PyData London 2026

Your ML Pipeline Meets the EU AI Act
2026-06-07 , Grand Hall 1

The EU AI Act is often seen as a legal concern, but many of its requirements directly affect everyday ML workflows. This talk shows data scientists and ML engineers where the regulation impacts the machine learning lifecycle and presents practical, lightweight patterns to make ML systems more AI Act–ready.


The EU AI Act introduces new obligations that will directly affect how machine learning systems are designed, evaluated, and operated. While the regulation is often discussed from a legal perspective, many of its practical consequences fall squarely into the domain of data scientists and ML engineers.

This talk provides an engineering-focused walkthrough of where the EU AI Act intersects with the modern ML lifecycle. We map key regulatory expectations to familiar technical stages such as data collection, model training, evaluation, deployment, and monitoring. Rather than diving into legal detail, the session focuses on concrete implementation patterns and common failure modes observed in real-world ML workflows.

Attendees will learn how to perform lightweight risk classification, identify typical compliance gaps in existing pipelines, and apply pragmatic design patterns that improve traceability, documentation, and monitoring without significantly slowing down development. The talk concludes with a practical readiness checklist that teams can immediately apply to their own systems.

Target audience: data scientists, ML engineers, and MLOps practitioners working with production ML systems.

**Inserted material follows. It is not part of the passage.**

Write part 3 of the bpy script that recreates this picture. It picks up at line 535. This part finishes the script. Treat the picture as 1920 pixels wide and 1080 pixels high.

Expected background: familiarity with the basic ML lifecycle and model deployment concepts. No prior knowledge of the EU AI Act is required.

Key takeaways:
- Understand where the EU AI Act impacts ML pipelines
- Learn practical patterns for AI Act readiness
- Avoid common compliance pitfalls in production ML
- Leave with a concrete checklist for next steps

Gabriel Lipnik is an AI engineer and applied mathematician working on production-grade machine learning, artificial intelligence, and optimisation systems. His work focuses on bridging the gap between advanced models and real-world deployment, with a particular interest in MLOps, trustworthy AI, and regulatory-ready ML systems.

He has contributed to large-scale optimization and AI projects in the mobility and infrastructure domain, where reliability, traceability, and operational robustness are critical.

Gabriel is particularly interested in practical approaches to making machine learning systems more transparent, monitorable, and production-ready.